# [Goal of the exercise]
Pull out every line from the listing that has the word "scene".

# [Data shown]
* * * * * * * * *

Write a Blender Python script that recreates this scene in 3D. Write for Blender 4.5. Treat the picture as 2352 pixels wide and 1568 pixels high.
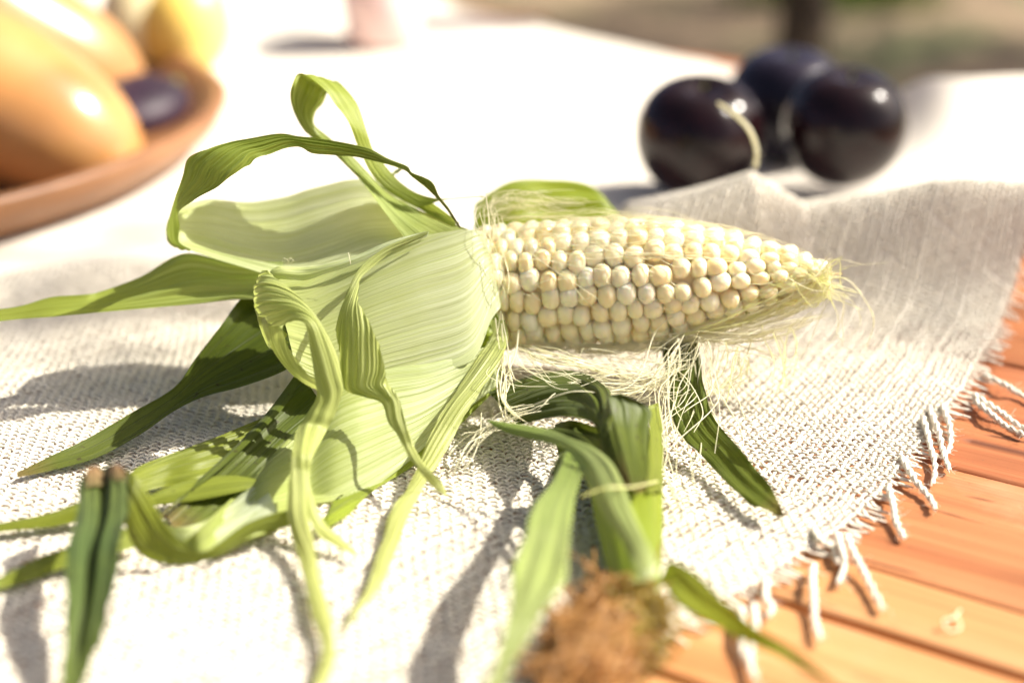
import bpy, math, random
import numpy as np
from math import radians as R
from mathutils import Vector, Matrix

for o in list(bpy.data.objects):
    bpy.data.objects.remove(o)
rng = np.random.default_rng(11)
random.seed(11)
S = bpy.context.scene
COL = S.collection

# ------------------------------------------------------------------ camera, sky, sun, exposure
CAM_H, PITCH, LENS = 23.5, 22.0, 50.0            # centimetres, degrees, mm
cam = bpy.data.objects.new('camera', bpy.data.cameras.new('camera'))
COL.objects.link(cam)
cam.location = (0, 0, CAM_H / 100)
cam.rotation_euler = (R(90 - PITCH), 0, 0)
cam.data.lens = LENS
cam.data.sensor_width = 36
cam.data.clip_start = 0.02
cam.data.clip_end = 300
cam.data.dof.use_dof = True
cam.data.dof.focus_distance = 0.518
cam.data.dof.aperture_fstop = 3.3
S.camera = cam

SUN_EL, SUN_AZ = 46.0, 80.0                       # azimuth to the right of the view direction
wd = bpy.data.worlds.new('World')
S.world = wd
wd.use_nodes = True
nt = wd.node_tree
nt.nodes.clear()
sky = nt.nodes.new('ShaderNodeTexSky')
sky.sky_type = 'NISHITA'
sky.sun_disc = False
sky.sun_elevation = R(SUN_EL)
sky.sun_rotation = R(SUN_AZ)
sky.air_density = 0.45
sky.dust_density = 5.0
sky.ozone_density = 0.2
bg = nt.nodes.new('ShaderNodeBackground')
bg.inputs['Strength'].default_value = 0.08
wo = nt.nodes.new('ShaderNodeOutputWorld')
nt.links.new(sky.outputs[0], bg.inputs[0])
nt.links.new(bg.outputs[0], wo.inputs[0])
sl = bpy.data.lights.new('sun', 'SUN')
sl.energy = 4.8
sl.angle = R(0.55)
sl.color = (1.0, 0.94, 0.84)
sun = bpy.data.objects.new('sun', sl)
COL.objects.link(sun)
sd = Vector((math.sin(R(SUN_AZ)) * math.cos(R(SUN_EL)), math.cos(R(SUN_AZ)) * math.cos(R(SUN_EL)), math.sin(R(SUN_EL))))
sun.rotation_euler = sd.to_track_quat('Z', 'Y').to_euler()
sun.location = sd * 5
S.view_settings.view_transform = 'Standard'
S.view_settings.look = 'None'
S.view_settings.exposure = 1.22
S.view_settings.gamma = 1
S.cycles.use_denoising = True
S.cycles.max_bounces = 8
S.cycles.diffuse_bounces = 4
S.cycles.transmission_bounces = 6
S.cycles.sample_clamp_indirect = 8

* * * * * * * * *

# [Response]
Write a Blender Python script that recreates this scene in 3D. Write for Blender 4.5. Treat the picture as 2352 pixels wide and 1568 pixels high.
S = bpy.context.scene